Look at the data below and print exactly the lines from its first line through the line with "return tuple((v/255/12.92 if"; the pictures stay out of the copy.

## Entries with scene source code

--*--

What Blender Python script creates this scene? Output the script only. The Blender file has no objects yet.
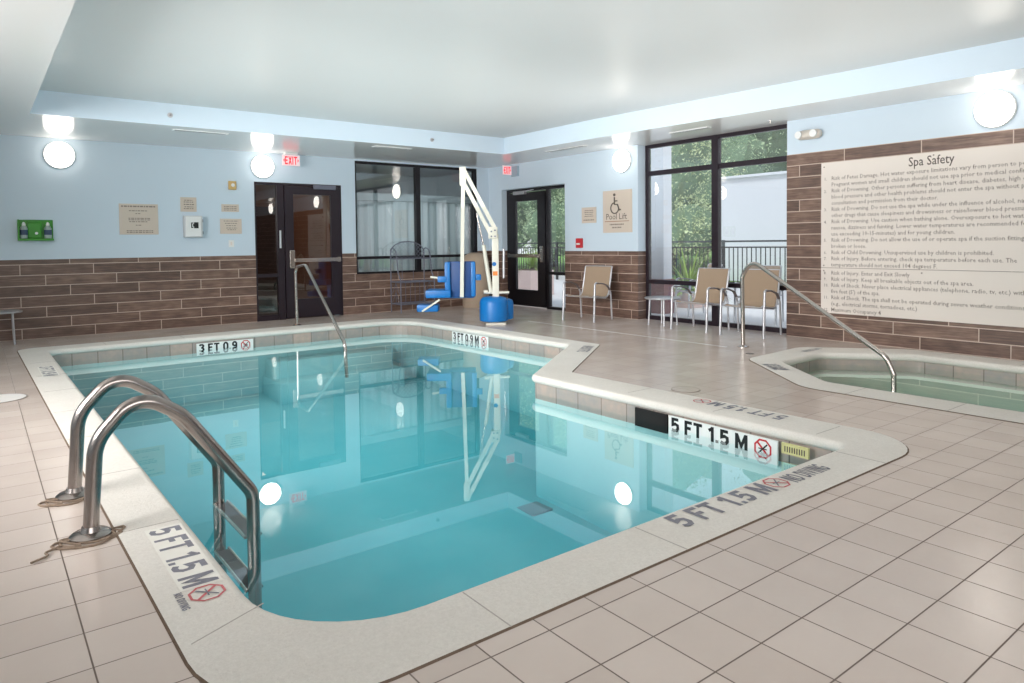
import bpy, bmesh, math, random
from mathutils import Vector, Matrix
PI = math.pi
C = bpy.context.scene.collection
random.seed(7)

# ------------------------------------------------------------------ helpers
def lin(c):
    return tuple((v/255/12.92 if v/255 <= .04045 else ((v/255+.055)/1.055)**2.4) for v in c)

class NT:
    def __init__(s, name):
        s.m = bpy.data.materials.new(name); s.m.use_nodes = True
        s.t = s.m.node_tree; s.n = s.t.nodes; s.l = s.t.links
        s.b = s.n.get('Principled BSDF'); s.out = s.n.get('Material Output')
    def new(s, typ, **kw):
        nd = s.n.new(typ)
        for k, v in kw.items(): setattr(nd, k, v)
        return nd
    def link(s, a, b): s.l.new(a, b)
    def math(s, op, a, b=None, c=None):
        nd = s.n.new('ShaderNodeMath'); nd.operation = op
        for i, v in enumerate((a, b, c)):
            if v is None: continue
            if isinstance(v, (int, float)): nd.inputs[i].default_value = v
            else: s.l.new(v, nd.inputs[i])
        return nd.outputs[0]
    def mix(s, f, a, b, blend='MIX'):
        nd = s.n.new('ShaderNodeMix'); nd.data_type = 'RGBA'; nd.blend_type = blend
        for i, v in ((0, f), (6, a), (7, b)):
            if isinstance(v, (int, float)): nd.inputs[i].default_value = v
            elif isinstance(v, tuple): nd.inputs[i].default_value = (*v[:3], 1)
            else: s.l.new(v, nd.inputs[i])
        return nd.outputs[2]
    def noise(s, scale, detail=4, vec=None, rough=.5):
        nd = s.n.new('ShaderNodeTexNoise'); nd.inputs['Scale'].default_value = scale
        nd.inputs['Detail'].default_value = detail; nd.inputs['Roughness'].default_value = rough
        if vec is None:
            g = s.n.new('ShaderNodeNewGeometry'); vec = g.outputs['Position']
        s.l.new(vec, nd.inputs['Vector']); return nd.outputs['Fac']
    def bump(s, h, strength=.3, dist=.01):
        nd = s.n.new('ShaderNodeBump'); nd.inputs['Strength'].default_value = strength
        nd.inputs['Distance'].default_value = dist; s.l.new(h, nd.inputs['Height'])
        s.l.new(nd.outputs[0], s.b.inputs['Normal'])

def mat(name, rgb, rough=.5, metal=0, spec=.5, var=0, vscale=8, bump=0, bscale=60, bdist=.003, emit=None, estr=0, raw=False):
    s = NT(name); col = rgb if raw else lin(rgb)
    s.b.inputs['Base Color'].default_value = (*col, 1)
    s.b.inputs['Roughness'].default_value = rough; s.b.inputs['Metallic'].default_value = metal
    s.b.inputs['Specular IOR Level'].default_value = spec
    if var:
        n = s.noise(vscale)
        s.link(s.mix(n, tuple(c*(1-var) for c in col), tuple(min(1, c*(1+var)) for c in col)), s.b.inputs['Base Color'])
    if bump: s.bump(s.noise(bscale, 3), bump, bdist)
    if emit:
        s.b.inputs['Emission Color'].default_value = (*lin(emit), 1); s.b.inputs['Emission Strength'].default_value = estr
    return s.m

def wmat(o):
    return Matrix.Identity(4) if o is None else wmat(o.parent) @ o.matrix_basis

def obj(name, bm, material, parent=None, smooth=False, world=False):
    """link bm as ONE mesh object; world=True: the vertices are world coordinates"""
    if world and parent is not None: bm.transform(wmat(parent).inverted())
    bmesh.ops.recalc_face_normals(bm, faces=bm.faces)
    me = bpy.data.meshes.new(name); bm.to_mesh(me); bm.free()
    me.materials.append(material)
    if smooth:
        for p in me.polygons: p.use_smooth = True
        try: me.set_sharp_from_angle(angle=math.radians(40))
        except Exception: pass
    o = bpy.data.objects.new(name, me); C.objects.link(o)
    if parent is not None: o.parent = parent
    return o

def tag(o, label=None, cat=None, group=None, kind=None):
    if label: o['label'] = label
    if cat: o['category'] = cat
    if group: o['group'] = group
    if kind: o['kind'] = kind
    return o
def thing(name, label, cat, loc=(0,0,0), rotz=0, group=None):
    o = bpy.data.objects.new(name, None); C.objects.link(o)
    o.location = loc; o.rotation_euler = (0,0,rotz)
    o.empty_display_size = .1
    o.matrix_basis = Matrix.Translation(loc) @ Matrix.Rotation(rotz, 4, 'Z')
    return tag(o, label, cat, group)
def struct(name, bm, m, parent=None, label=None, smooth=False):
    o = obj(name, bm, m, parent, smooth)
    if parent is None: o['kind'] = 'structure'
    if label: o['label'] = label
    return o
def structe(name, label):
    o = bpy.data.objects.new(name, None); C.objects.link(o); o['kind'] = 'structure'; o['label'] = label
    return o
def dup(root, loc, rotz, label, group=None):
    r = root.copy(); C.objects.link(r); r.location = loc; r.rotation_euler = (0,0,rotz)
    r['label'] = label
    if group: r['group'] = group
    for ch in list(root.children):
        c = ch.copy(); C.objects.link(c); c.parent = r
        for g in ch.children:
            d = g.copy(); C.objects.link(d); d.parent = c
    return r

def B(): return bmesh.new()
def box(bm, x0, x1, y0, y1, z0, z1, bev=0):
    v = [bm.verts.new(p) for p in ((x0,y0,z0),(x1,y0,z0),(x1,y1,z0),(x0,y1,z0),(x0,y0,z1),(x1,y0,z1),(x1,y1,z1),(x0,y1,z1))]
    fs = [bm.faces.new([v[i] for i in f]) for f in ((0,3,2,1),(4,5,6,7),(0,1,5,4),(1,2,6,5),(2,3,7,6),(3,0,4,7))]
    if bev:
        es = list({e for f in fs for e in f.edges})
        bmesh.ops.bevel(bm, geom=es, offset=bev, segments=2, affect='EDGES', profile=.6)
    return bm
def bx(*a, **k): return box(B(), *a, **k)
def quad(bm, *p): bm.faces.new([bm.verts.new(q) for q in p]); return bm
def fillet(pts, rads, closed=False, n=6):
    """round the corners of a polyline (2D or 3D)"""
    P = [Vector(p) for p in pts]; out = []; N = len(P)
    if isinstance(rads, (int, float)): rads = [rads]*N
    for i, p in enumerate(P):
        if (not closed and i in (0, N-1)) or rads[i] <= 0: out.append(p); continue
        a = (P[i-1]-p); b = (P[(i+1) % N]-p); la, lb = a.length, b.length; a.normalize(); b.normalize()
        ang = a.angle(b)
        if ang > PI-.02: out.append(p); continue
        t = min(rads[i]/math.tan(ang/2), la*.49, lb*.49); r = t*math.tan(ang/2)
        c = p+(a+b).normalized()*(r/math.sin(ang/2))
        s0 = (p+a*t)-c; s1 = (p+b*t)-c; tot = s0.angle(s1)
        for k in range(n+1):
            f = k/n
            out.append(c+(s0*math.sin((1-f)*tot)+s1*math.sin(f*tot))/math.sin(tot))
    return out
def tube(bm, pts, r, n=10, cap=True, closed=False, flat=1.0):
    P = [Vector(p) for p in pts]; N = len(P); rings = []
    rr = r if isinstance(r, (list, tuple)) else [r]*N
    up = None
    for i, p in enumerate(P):
        if closed: t = (P[(i+1) % N]-P[i-1])
        else: t = (P[min(i+1, N-1)]-P[max(i-1, 0)])
        t.normalize()
        if up is None:
            up = Vector((0,0,1)) if abs(t.z) < .9 else Vector((1,0,0))
        s = t.cross(up)
        if s.length < 1e-5: up = Vector((0,1,0)); s = t.cross(up)
        s.normalize(); up = s.cross(t).normalized()
        rings.append([bm.verts.new(p+(s*math.cos(2*PI*k/n)+up*math.sin(2*PI*k/n)*flat)*rr[i]) for k in range(n)])
    M = N if closed else N-1
    for i in range(M):
        a, b = rings[i], rings[(i+1) % N]
        for k in range(n): bm.faces.new((a[k], a[(k+1) % n], b[(k+1) % n], b[k]))
    if cap and not closed:
        bm.faces.new(rings[0][::-1]); bm.faces.new(rings[-1])
    return bm
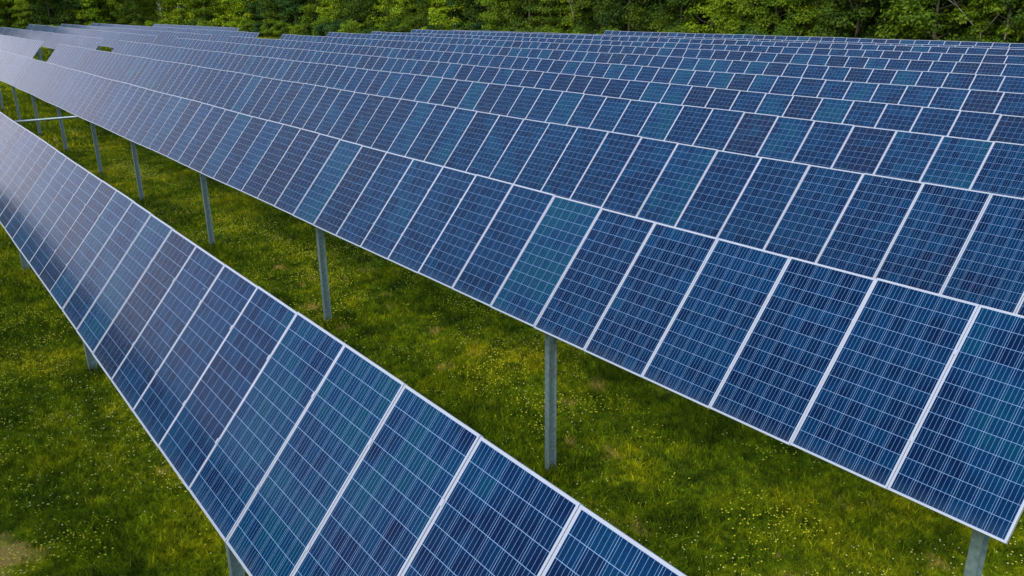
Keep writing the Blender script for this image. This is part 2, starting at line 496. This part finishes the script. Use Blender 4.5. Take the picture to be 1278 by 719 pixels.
def build_row(key, seam0, Yt, Zt, slope, x0, x1, label, group, posts, first=False):
    yc, zc0 = Yt - 0.5 * PL * CT, Zt - 0.5 * PL * ST + H       # panel centre line
    # snap to module seams
    n0 = round((seam0 - x1)); n1 = round((seam0 - x0))
    xa, xb = seam0 - n1, seam0 - n0
    zc = lambda x: zc0 + slope * (-x)
    xm = (xa + xb) / 2
    gz = float(ground_z(xm, yc))
    root = empty('solar_panel_row', (xm, yc, gz))
    tag(root, label, 'solar panels', group)
    R = Matrix.Rotation(TILT, 4, 'X')
    sl = math.atan(-slope)
    r = random.Random(str(key))
    for k in range(n0, n1):
        xc = seam0 - k - 0.5
        sag = 0.010 * math.sin(xc * 0.81 + len(label)) + 0.007 * math.sin(xc * 0.23 + 2 * len(label)) + r.gauss(0, 0.0015)
        p = bpy.data.objects.new('solar_panel', ME_panel)
        link(p, root, (xc - xm, 0, zc(xc) - gz + sag))
        p.rotation_euler = (TILT + r.gauss(0, 0.0022), -sl + r.gauss(0, 0.0012), r.gauss(0, 0.0008))
        f = bpy.data.objects.new('panel_frame', ME_frame)
        link(f, p)
    # torque tube with the cross rails it carries
    off = Vector((0, ST, -CT)) * 0.135
    mb = MB()
    A = Vector((xa - 0.1 - xm, off.y, zc(xa) + off.z - gz)); B = Vector((xb - 0.12 - xm, off.y, zc(xb) + off.z - gz))
    mb.tube([A, B], [0.064, 0.064], 12)
    for k in range(n0, n1 + 1):
        x = seam0 - k
        c = Vector((x - xm, 0, zc(x) - gz)) + Vector((0, ST, -CT)) * 0.056
        if k == n0: c.x -= 0.06
        if k == n1: c.x += 0.06
        mb.box(c, (0.06, 0.46, 0.036), RT)
    link(bpy.data.objects.new('torque_tube', mb.mesh('torque_tube', [M_steel])), root)
    hcache = {}
    for px in posts:
        if not (xa - 0.3 < px < xb + 0.3): continue
        g = float(ground_z(px, yc)); h = round(zc(px) + off.z - g, 2)
        if h not in hcache: hcache[h] = post_mesh(h)
        link(bpy.data.objects.new('support_post', hcache[h]), root, (px - xm, off.y, g - gz))
        link(bpy.data.objects.new('tube_bearing', ME_bear), root, (px - xm, off.y, zc(px) + off.z - gz))
    return root, yc + off.y, zc

rod_pts = []
for k, (s0, Yt, Zt, sl, a, b_) in ROWS.items():
    sh = 0.0 if k <= 2 else (0.4 * ((k * 37) % 5) - 0.8)
    root, ty, zc = build_row(k, s0, Yt, Zt, sl, a, b_, LAB[k], 'long rows of tilted solar panels', [p + (sh if p < -5 else 0) for p in POSTX])
    rod_pts.append((k, root, ty, zc(-38.2)))
for k in (3, 4, 5, 6, 7, 8):
    s0, Yt, Zt, sl, _, _ = ROWS[k]
    ends = {3: (-158.5, -83.0), 4: (-158.5, -83.2), 5: (-157.4, -84.0), 6: (-157.9, -83.6), 7: (-159.9, -84.4), 8: (-140.7, -103.5)}[k]
    pst = list(np.arange(ends[1] - 0.8, ends[0], -7.7))
    build_row('l%d' % k, s0, Yt, Zt, sl, ends[0], ends[1], LLAB[k], 'panel rows beyond the aisle', pst)

# drive rod that links the rows, with a lever on every torque tube
ROD_X, ROD_Z = -38.2, H - 4.22
for k, root, ty, z in rod_pts:
    mb = MB()
    z0 = z - 0.09; L = z0 - ROD_Z
    zl = root.location.z
    mb.box((ROD_X - root.location.x, ty - root.location.y + 0.10, (z0 + ROD_Z) / 2 - zl), (0.05, 0.14, L))
    link(bpy.data.objects.new('drive_lever', mb.mesh('drive_lever', [M_steel])), root)
mb = MB()
mb.tube([(0, 0, 0), (0, 59.5, 0)], [0.052, 0.052], 12)
rod = link(bpy.data.objects.new('drive_rod', mb.mesh('drive_rod', [simple('pale_galvanised_rod', (0.31, 0.39, 0.41), 0.42, 0.5, (8.0, 0.85, 1.1))], True)), None, (ROD_X + 0.09, -2.6, ROD_Z))
tag(rod, 'long grey steel rod running level under the rows, linking nearest row to the next', 'steel rod')

# ------------------------------------------------------------------ meadow grass and flowers
def in_view(x, y, z, margin):
    P = np.stack([x, y, z - H], 1)
    dpt = P @ np.array(fwd); a = P @ np.array(right); b = P @ np.array(up)
    f = 1024.27
    u = 639 + f * a / np.maximum(dpt, 0.1); v = 359.5 - f * b / np.maximum(dpt, 0.1)
    return (dpt > 1) & (u > -margin) & (u < 1278 + margin) & (v > -60) & (v < 719 + margin)

def scatter(n, xr, yr, fn=None):
    x = rng.uniform(*xr, n); y = rng.uniform(*yr, n)
    z = ground_z(x, y)
    k = in_view(x, y, z, 220)
    if fn is not None: k &= fn(x, y)
    return x[k], y[k], z[k]

def grass_mesh():
    bx, by, bz, wid, hei = [], [], [], [], []
    for n, xr, yr, w, h in ((330000, (-22, 1), (-1.5, 12.5), 0.013, 0.085), (210000, (-48, -22), (-1, 13), 0.022, 0.12),
                            (90000, (-100, -48), (0, 16), 0.045, 0.24), (60000, (-230, -70), (14, 82), 0.16, 0.30)):
        x, y, z = scatter(n, xr, yr)
        tall = 0.45 + 0.9 * vnoise(x, y, 1.1, 5) * (0.6 + 0.8 * vnoise(x, y, 0.35, 6))
        bx.append(x); by.append(y); bz.append(z); wid.append(np.full(len(x), w)); hei.append(h * tall)
    # untrimmed tufts round the feet of the posts
    for yc, off_ in ((2.15, 0.1), (7.03, 0.1)):
        for px in POSTX:
            m = 420; rr = np.abs(rng.normal(0, 0.22, m)) + 0.05; aa = rng.uniform(0, 2 * np.pi, m)
            x, y = px + np.cos(aa) * rr, yc + off_ + np.sin(aa) * rr
            bx.append(x); by.append(y); bz.append(ground_z(x, y)); wid.append(np.full(m, 0.013)); hei.append(0.19 * np.exp(-rr * 2.2) + 0.04)
    x, y, z, w, h = map(np.concatenate, (bx, by, bz, wid, hei))
    n = len(x)
    h = h * rng.uniform(0.55, 1.35, n); w = w * rng.uniform(0.7, 1.3, n)
    bare = np.clip((np.hypot(x + 11.0, y + 0.2) - 0.45) / 0.7, 0, 1)      # worn spot: only a few short stalks
    h = h * (0.15 + 0.85 * bare)
    a = rng.uniform(0, 2 * np.pi, n); la = rng.uniform(0, 2 * np.pi, n); lean = rng.uniform(0.3, 1.5, n) * h
    wx, wy = np.cos(a) * w / 2, np.sin(a) * w / 2
    lx, ly = np.cos(la) * lean, np.sin(la) * lean
    V = np.empty((n, 5, 3))
    V[:, 0] = np.stack([x - wx, y - wy, z - 0.02], 1); V[:, 1] = np.stack([x + wx, y + wy, z - 0.02], 1)
    V[:, 2] = np.stack([x + wx * .8 + lx * .35, y + wy * .8 + ly * .35, z + h * .6], 1)
    V[:, 3] = np.stack([x - wx * .8 + lx * .35, y - wy * .8 + ly * .35, z + h * .6], 1)
    V[:, 4] = np.stack([x + lx, y + ly, z + h], 1)
    b = np.arange(n)[:, None] * 5
    L = (b + np.array([[0, 1, 2, 3, 3, 2, 4]])).ravel()
    st = (np.arange(n)[:, None] * 7 + np.array([[0, 4]])).ravel()
    tt = np.tile([4, 3], n)
    me = mesh_np('meadow_grass', V.reshape(-1, 3), L, st, tt, [blade_material()])
    at = me.attributes.new('tone', 'FLOAT', 'POINT')
    at.data.foreach_set('value', np.repeat(rng.random(n), 5).astype(np.float32))
    return me
tag(link(bpy.data.objects.new('meadow_grass', grass_mesh())), 'short green and yellowish grass covering the meadow between the rows', 'grass', kind='stuff')

def flower_mesh(name, n, xr, yr, fn, size, mat, lift):
    x, y, z = scatter(n, xr, yr, fn)
    n = len(x)
    s = size * rng.uniform(0.6, 1.3, n)
    z = z + lift * rng.uniform(0.6, 1.5, n)
    o = np.array([[1, 0, 0], [0.3, .95, 0], [-.8, .6, 0], [-.8, -.6, 0], [0.3, -.95, 0], [0, 0, .7], [0, 0, -.5]])
    V = np.stack([x, y, z], 1)[:, None, :] + o[None] * s[:, None, None]
    F = np.array([[0, 1, 5], [1, 2, 5], [2, 3, 5], [3, 4, 5], [4, 0, 5], [1, 0, 6], [2, 1, 6], [3, 2, 6], [4, 3, 6], [0, 4, 6]])
    L = (np.arange(n)[:, None, None] * 7 + F[None]).ravel()
    return mesh_np(name, V.reshape(-1, 3), L, np.arange(n * 10) * 3, np.full(n * 10, 3), [mat])

clump = lambda x, y, th, sd: rng.random(len(x)) < np.clip((vnoise(x, y, 1.7, sd) * .6 + vnoise(x, y, .6, sd + 3) * .5 - th) * 4, 0.02, 1)
me = flower_mesh('white_clover', 38000, (-60, 1), (-1.5, 13), lambda x, y: clump(x, y, 0.50, 21), 0.0125, M_clover, 0.09)
tag(link(bpy.data.objects.new('white_clover', me)), 'tiny pale clover heads dotted all over the meadow grass', 'flowers', kind='stuff')
me = flower_mesh('yellow_flowers', 110000, (-60, 1), (-1.5, 13), lambda x, y: clump(x, y, 0.57, 41), 0.0138, M_yellow, 0.10)
tag(link(bpy.data.objects.new('yellow_flowers', me)), 'tiny yellow flowers growing in loose patches in the meadow grass', 'flowers', kind='stuff')

# ------------------------------------------------------------------ trees
def crown_mesh(name, seed, height, width, low, nblob, nleaf, leaf, mat):
    """many small leaf faces spread over an uneven set of branch clumps"""
    r = np.random.default_rng(seed)
    t = r.random(nblob) ** 0.9
    zc = low + (height - low) * (0.06 + 0.90 * t)
    prof = np.sqrt(np.clip(1 - ((t - 0.42) / 0.62) ** 2, 0.08, 1))
    ang = r.uniform(0, 2 * np.pi, nblob); rad = width / 2 * prof * r.random(nblob) ** 0.35 * 0.95
    C = np.stack([np.cos(ang) * rad, np.sin(ang) * rad, zc], 1)
    R = width * r.uniform(0.09, 0.21, nblob)
    tone_b = r.random(nblob)
    per = r.multinomial(nleaf, (R ** 2) / (R ** 2).sum())
    ci = np.repeat(np.arange(nblob), per)
    d = r.normal(size=(nleaf, 3)); d /= np.linalg.norm(d, axis=1)[:, None]
    d[:, 2] = np.where(d[:, 2] < -0.3, -d[:, 2] * 0.6, d[:, 2])
    P = C[ci] + d * (R[ci] * r.uniform(0.55, 1.12, nleaf))[:, None] * np.array([1.05, 1.05, 0.92])
    # leaf quads roughly facing outwards, jittered
    nrm = d + r.normal(size=(nleaf, 3)) * 0.55 + np.array([0, 0, 0.35]); nrm /= np.linalg.norm(nrm, axis=1)[:, None]
    a = np.cross(nrm, r.normal(size=(nleaf, 3))); a /= np.linalg.norm(a, axis=1)[:, None]
    b = np.cross(nrm, a)
    s = (leaf * r.uniform(0.55, 1.35, nleaf))[:, None]
    V = np.stack([P - a * s * .5, P + b * s * .32, P + a * s * .5, P - b * s * .32], 1).reshape(-1, 3)
    n = nleaf
    me = mesh_np(name, V, np.arange(4 * n), np.arange(n) * 4, np.full(n, 4), [mat])
    at = me.attributes.new('tone', 'FLOAT', 'POINT')
    tone = np.clip(0.55 * tone_b[ci] + 0.45 * r.random(n), 0, 1)
    at.data.foreach_set('value', np.repeat(tone, 4).astype(np.float32))
    return me, C, R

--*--

## Solution below
What Blender Python script creates this scene? Output the script only. The Blender file has no objects yet.
import bpy, bmesh, math, random
from mathutils import Vector, Matrix
PI = math.pi
C = bpy.context.scene.collection
random.seed(7)

# ------------------------------------------------------------------ helpers
def lin(c):
    return tuple((v/255/12.92 if v/255 <= .04045 else ((v/255+.055)/1.055)**2.4) for v in c)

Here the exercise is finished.